__Dataset excerpts__:
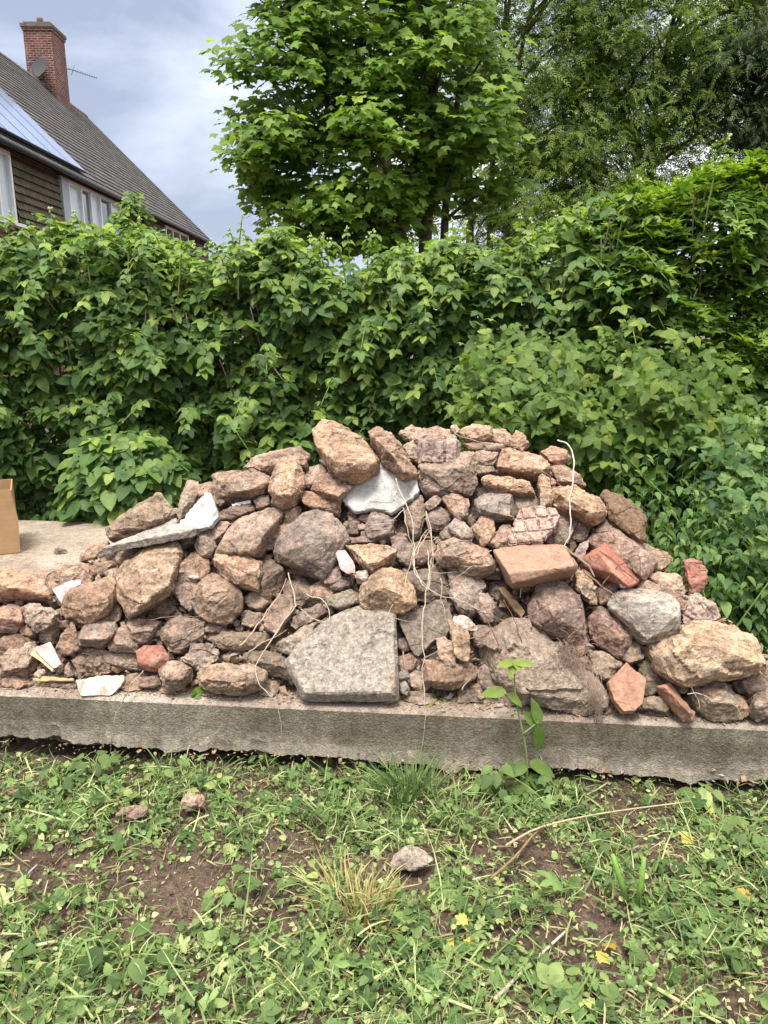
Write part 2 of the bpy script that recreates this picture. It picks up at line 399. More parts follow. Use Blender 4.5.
def stone(code, outline, col, label, front='', lift=0.0, thick=None, mat='rock', name='stone', cat='stone', form='hull', f=None, gain=1.0, rough=1.0, base=None):
    P = pts_of(code, outline); Fp = pts_of(code, front) if front else []
    if form == 'hull':      # make up for what rounding the corners takes away
        gx = sum(p[0] for p in P)/len(P); gy = sum(p[1] for p in P)/len(P); P = [(gx+(p[0]-gx)*1.065, gy+(p[1]-gy)*1.065)+tuple(p[2:]) for p in P]
    DZ = [p[2] if len(p) > 2 else 0.0 for p in P]; P = [p[:2] for p in P]
    cx = sum(p[0] for p in P)/len(P); cy = sum(p[1] for p in P)/len(P)
    OUTL.append([p[:2] for p in P])
    area = abs(sum(P[i][0]*P[(i+1) % len(P)][1]-P[(i+1) % len(P)][0]*P[i][1] for i in range(len(P))))/2
    dep = (on_pile(cx, cy)-CAM).length; s = math.sqrt(area)*dep/F
    rnd = random.Random(int(cx*13+cy*7))
    pos = on_pile if base is None else base
    th = thick if thick is not None else 0.5*s
    bm = bmesh.new()
    if form == 'hull':
        pts = [pos(x, y, lift+z) for (x, y), z in zip(P, DZ)]
        ff = f if f is not None else 0.26*s
        if f is not None or len(Fp) == 1:      # a flat face: the outline itself comes forward
            for x, y in P: pts.append(pos(cx+(x-cx)*.95, cy+(y-cy)*.95, lift+(f if f is not None else .08*s)))
        elif not Fp:                           # a broken stone: a few corners standing out, big facets between them
            a0 = rnd.uniform(0, 6.28); rx = max(abs(p[0]-cx) for p in P); ry = max(abs(p[1]-cy) for p in P); m = rnd.choice((3, 4, 4, 5))
            for i in range(m):
                a = a0+i*6.283/m+rnd.uniform(-.35, .35); q = rnd.uniform(.45, .78)
                pts.append(pos(cx+rx*q*math.cos(a), cy+ry*(q*math.sin(a)+.06), lift+ff*rnd.uniform(.65, 1.25)))
        for x, y, d in Fp: pts.append(pos(x, y, lift+d*1.35))
        for x, y in P:
            kk = rnd.uniform(.78, .95); q = pos(x, y, lift); c = pos(cx, cy, lift)
            pts.append(c+(q-c)*kk - PN*th*rnd.uniform(.75, 1.1))
        pts = [keep_above(p) for p in pts]
        for p in pts: bm.verts.new(p)
        r = bmesh.ops.convex_hull(bm, input=bm.verts[:])
        bmesh.ops.delete(bm, geom=[g for g in list(set(r['geom_interior']+r['geom_unused'])) if isinstance(g, bmesh.types.BMVert)], context='VERTS')
        if f is None and mat != 'brick':       # split a few corners off along flat planes
            for _ in range(rnd.choice((2, 3, 4))):
                nn = (PN*rnd.uniform(.2, 1.0)+Vector((rnd.gauss(0, .7), rnd.gauss(0, .4), rnd.gauss(0, .7)))).normalized()
                ce = sum((v.co for v in bm.verts), Vector())/len(bm.verts); hi = max((v.co-ce).dot(nn) for v in bm.verts)
                bmesh.ops.bisect_plane(bm, geom=bm.verts[:]+bm.edges[:]+bm.faces[:], plane_co=ce+nn*hi*rnd.uniform(.76, .92), plane_no=nn, clear_outer=True)
                rr = bmesh.ops.convex_hull(bm, input=bm.verts[:])
                bmesh.ops.delete(bm, geom=[g for g in list(set(rr['geom_interior']+rr['geom_unused'])) if isinstance(g, bmesh.types.BMVert)], context='VERTS')
    else:     # a slab: the traced outline with a real thickness
        if mat == 'plas':
            Q = []
            for (xa, ya), (xb, yb) in zip(P, P[1:]+P[:1]):
                m = max(1, int(math.hypot(xb-xa, yb-ya)/2.2))
                for i in range(m):
                    j = rnd.gauss(0, .28) if i else 0; j = j if rnd.random() > .08 else rnd.uniform(-1.2, 1.2)
                    Q.append((xa+(xb-xa)*i/m+j, ya+(yb-ya)*i/m+j))
            P = Q
        fr = [keep_above(pos(x, y, lift)) for x, y in P]
        bk = [keep_above(p-PN*th) for p in [pos(x, y, lift) for x, y in P]]
        va = [bm.verts.new(p) for p in fr]; vb = [bm.verts.new(p+Vector((0, 0, 0.0005*i/len(bk)))) for i, p in enumerate(bk)]
        n = len(va); bm.faces.new(va); bm.faces.new(vb[::-1])
        for i in range(n): bm.faces.new((va[i], vb[i], vb[(i+1) % n], va[(i+1) % n]))
        bmesh.ops.recalc_face_normals(bm, faces=bm.faces[:])
        if mat == 'plas':
            bmesh.ops.triangulate(bm, faces=bm.faces[:])
    me = bm_mesh(bm, name)
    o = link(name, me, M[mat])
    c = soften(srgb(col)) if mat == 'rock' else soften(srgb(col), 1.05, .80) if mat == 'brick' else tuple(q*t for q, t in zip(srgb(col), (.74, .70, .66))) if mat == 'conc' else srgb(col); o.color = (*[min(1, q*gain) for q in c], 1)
    tag(o, label, cat, PILE_GROUP)
    if not (form == 'slab' and mat == 'plas' and th < .02):
        vs = max(0.0035, min(0.009, s/34)); vs = .004 if 'scored' in label or 'mortar joint down' in label else vs
        
        if form == 'slab': vs = max(0.0035, min(vs, th/5))
        m = o.modifiers.new('r', 'REMESH'); m.mode = 'VOXEL'; m.voxel_size = vs
        pend.append((o, s, th, form, mat, rough))
    return o
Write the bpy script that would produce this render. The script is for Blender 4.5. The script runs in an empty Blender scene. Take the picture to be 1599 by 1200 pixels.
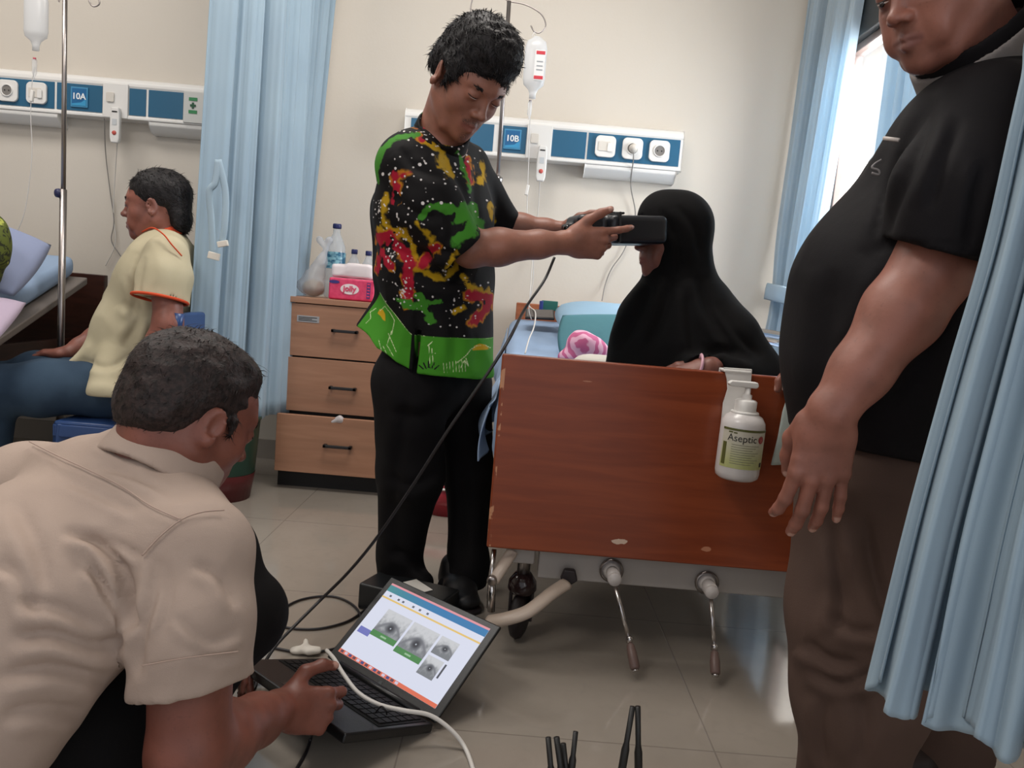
import bpy, bmesh, math, random
import numpy as np
from mathutils import Vector, Matrix
random.seed(7); RNG = np.random.default_rng(7)
SC = bpy.context.scene; COL = SC.collection
W, H = 1599, 1200
# ---------------------------------------------------------------- camera
F_PX = 1200.0; PITCH = math.radians(6.5); ROLL = math.radians(4.8); CAMZ = 0.84
C0 = np.array([0, 0, CAMZ])
_F = np.array([0, math.cos(PITCH), -math.sin(PITCH)]); _R0 = np.array([1., 0, 0]); _U0 = np.array([0, math.sin(PITCH), math.cos(PITCH)])
_R = _R0*math.cos(ROLL) + _U0*math.sin(ROLL); _U = _U0*math.cos(ROLL) - _R0*math.sin(ROLL)
cd = bpy.data.cameras.new('camera'); cam = bpy.data.objects.new('camera', cd); COL.objects.link(cam)
cd.lens = F_PX/W*36; cd.sensor_width = 36; cd.clip_start = 0.05
m = Matrix.Identity(4)
for i in range(3):
    m[i][0] = _R[i]; m[i][1] = _U[i]; m[i][2] = -_F[i]; m[i][3] = C0[i]
cam.matrix_world = m; SC.camera = cam
def at(x, y, Y):
    """point seen at photo pixel (x, y) on the vertical plane Y metres from the camera"""
    d = _F + _R*(x-W/2)/F_PX - _U*(y-H/2)/F_PX
    return C0 + d*(Y/d[1])
def atz(x, y, z):
    d = _F + _R*(x-W/2)/F_PX - _U*(y-H/2)/F_PX
    return C0 + d*((z-CAMZ)/d[2])
# ---------------------------------------------------------------- light
SC.view_settings.view_transform = 'Standard'; SC.view_settings.look = 'None'
SC.view_settings.exposure = 1.25; SC.view_settings.gamma = 1.0; SC.view_settings.use_curve_mapping = False
wd = bpy.data.worlds.new('world'); SC.world = wd; wd.use_nodes = True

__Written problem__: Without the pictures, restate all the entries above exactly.

__Task answer__:
Write part 2 of the bpy script that recreates this picture. It picks up at line 399. More parts follow. Use Blender 4.5.
def stone(code, outline, col, label, front='', lift=0.0, thick=None, mat='rock', name='stone', cat='stone', form='hull', f=None, gain=1.0, rough=1.0, base=None):
    P = pts_of(code, outline); Fp = pts_of(code, front) if front else []
    if form == 'hull':      # make up for what rounding the corners takes away
        gx = sum(p[0] for p in P)/len(P); gy = sum(p[1] for p in P)/len(P); P = [(gx+(p[0]-gx)*1.065, gy+(p[1]-gy)*1.065)+tuple(p[2:]) for p in P]
    DZ = [p[2] if len(p) > 2 else 0.0 for p in P]; P = [p[:2] for p in P]
    cx = sum(p[0] for p in P)/len(P); cy = sum(p[1] for p in P)/len(P)
    OUTL.append([p[:2] for p in P])
    area = abs(sum(P[i][0]*P[(i+1) % len(P)][1]-P[(i+1) % len(P)][0]*P[i][1] for i in range(len(P))))/2
    dep = (on_pile(cx, cy)-CAM).length; s = math.sqrt(area)*dep/F
    rnd = random.Random(int(cx*13+cy*7))
    pos = on_pile if base is None else base
    th = thick if thick is not None else 0.5*s
    bm = bmesh.new()
    if form == 'hull':
        pts = [pos(x, y, lift+z) for (x, y), z in zip(P, DZ)]
        ff = f if f is not None else 0.26*s
        if f is not None or len(Fp) == 1:      # a flat face: the outline itself comes forward
            for x, y in P: pts.append(pos(cx+(x-cx)*.95, cy+(y-cy)*.95, lift+(f if f is not None else .08*s)))
        elif not Fp:                           # a broken stone: a few corners standing out, big facets between them
            a0 = rnd.uniform(0, 6.28); rx = max(abs(p[0]-cx) for p in P); ry = max(abs(p[1]-cy) for p in P); m = rnd.choice((3, 4, 4, 5))
            for i in range(m):
                a = a0+i*6.283/m+rnd.uniform(-.35, .35); q = rnd.uniform(.45, .78)
                pts.append(pos(cx+rx*q*math.cos(a), cy+ry*(q*math.sin(a)+.06), lift+ff*rnd.uniform(.65, 1.25)))
        for x, y, d in Fp: pts.append(pos(x, y, lift+d*1.35))
        for x, y in P:
            kk = rnd.uniform(.78, .95); q = pos(x, y, lift); c = pos(cx, cy, lift)
            pts.append(c+(q-c)*kk - PN*th*rnd.uniform(.75, 1.1))
        pts = [keep_above(p) for p in pts]
        for p in pts: bm.verts.new(p)
        r = bmesh.ops.convex_hull(bm, input=bm.verts[:])
        bmesh.ops.delete(bm, geom=[g for g in list(set(r['geom_interior']+r['geom_unused'])) if isinstance(g, bmesh.types.BMVert)], context='VERTS')
        if f is None and mat != 'brick':       # split a few corners off along flat planes
            for _ in range(rnd.choice((2, 3, 4))):
                nn = (PN*rnd.uniform(.2, 1.0)+Vector((rnd.gauss(0, .7), rnd.gauss(0, .4), rnd.gauss(0, .7)))).normalized()
                ce = sum((v.co for v in bm.verts), Vector())/len(bm.verts); hi = max((v.co-ce).dot(nn) for v in bm.verts)
                bmesh.ops.bisect_plane(bm, geom=bm.verts[:]+bm.edges[:]+bm.faces[:], plane_co=ce+nn*hi*rnd.uniform(.76, .92), plane_no=nn, clear_outer=True)
                rr = bmesh.ops.convex_hull(bm, input=bm.verts[:])
                bmesh.ops.delete(bm, geom=[g for g in list(set(rr['geom_interior']+rr['geom_unused'])) if isinstance(g, bmesh.types.BMVert)], context='VERTS')
    else:     # a slab: the traced outline with a real thickness
        if mat == 'plas':
            Q = []
            for (xa, ya), (xb, yb) in zip(P, P[1:]+P[:1]):
                m = max(1, int(math.hypot(xb-xa, yb-ya)/2.2))
                for i in range(m):
                    j = rnd.gauss(0, .28) if i else 0; j = j if rnd.random() > .08 else rnd.uniform(-1.2, 1.2)
                    Q.append((xa+(xb-xa)*i/m+j, ya+(yb-ya)*i/m+j))
            P = Q
        fr = [keep_above(pos(x, y, lift)) for x, y in P]
        bk = [keep_above(p-PN*th) for p in [pos(x, y, lift) for x, y in P]]
        va = [bm.verts.new(p) for p in fr]; vb = [bm.verts.new(p+Vector((0, 0, 0.0005*i/len(bk)))) for i, p in enumerate(bk)]
        n = len(va); bm.faces.new(va); bm.faces.new(vb[::-1])
        for i in range(n): bm.faces.new((va[i], vb[i], vb[(i+1) % n], va[(i+1) % n]))
        bmesh.ops.recalc_face_normals(bm, faces=bm.faces[:])
        if mat == 'plas':
            bmesh.ops.triangulate(bm, faces=bm.faces[:])
    me = bm_mesh(bm, name)
    o = link(name, me, M[mat])
    c = soften(srgb(col)) if mat == 'rock' else soften(srgb(col), 1.05, .80) if mat == 'brick' else tuple(q*t for q, t in zip(srgb(col), (.74, .70, .66))) if mat == 'conc' else srgb(col); o.color = (*[min(1, q*gain) for q in c], 1)
    tag(o, label, cat, PILE_GROUP)
    if not (form == 'slab' and mat == 'plas' and th < .02):
        vs = max(0.0035, min(0.009, s/34)); vs = .004 if 'scored' in label or 'mortar joint down' in label else vs
        
        if form == 'slab': vs = max(0.0035, min(vs, th/5))
        m = o.modifiers.new('r', 'REMESH'); m.mode = 'VOXEL'; m.voxel_size = vs
        pend.append((o, s, th, form, mat, rough))
    return o
Write the bpy script that would produce this render. The script is for Blender 4.5. The script runs in an empty Blender scene. Take the picture to be 1599 by 1200 pixels.
import bpy, bmesh, math, random
import numpy as np
from mathutils import Vector, Matrix
random.seed(7); RNG = np.random.default_rng(7)
SC = bpy.context.scene; COL = SC.collection
W, H = 1599, 1200
# ---------------------------------------------------------------- camera
F_PX = 1200.0; PITCH = math.radians(6.5); ROLL = math.radians(4.8); CAMZ = 0.84
C0 = np.array([0, 0, CAMZ])
_F = np.array([0, math.cos(PITCH), -math.sin(PITCH)]); _R0 = np.array([1., 0, 0]); _U0 = np.array([0, math.sin(PITCH), math.cos(PITCH)])
_R = _R0*math.cos(ROLL) + _U0*math.sin(ROLL); _U = _U0*math.cos(ROLL) - _R0*math.sin(ROLL)
cd = bpy.data.cameras.new('camera'); cam = bpy.data.objects.new('camera', cd); COL.objects.link(cam)
cd.lens = F_PX/W*36; cd.sensor_width = 36; cd.clip_start = 0.05
m = Matrix.Identity(4)
for i in range(3):
    m[i][0] = _R[i]; m[i][1] = _U[i]; m[i][2] = -_F[i]; m[i][3] = C0[i]
cam.matrix_world = m; SC.camera = cam
def at(x, y, Y):
    """point seen at photo pixel (x, y) on the vertical plane Y metres from the camera"""
    d = _F + _R*(x-W/2)/F_PX - _U*(y-H/2)/F_PX
    return C0 + d*(Y/d[1])
def atz(x, y, z):
    d = _F + _R*(x-W/2)/F_PX - _U*(y-H/2)/F_PX
    return C0 + d*((z-CAMZ)/d[2])
# ---------------------------------------------------------------- light
SC.view_settings.view_transform = 'Standard'; SC.view_settings.look = 'None'
SC.view_settings.exposure = 1.25; SC.view_settings.gamma = 1.0; SC.view_settings.use_curve_mapping = False
wd = bpy.data.worlds.new('world'); SC.world = wd; wd.use_nodes = True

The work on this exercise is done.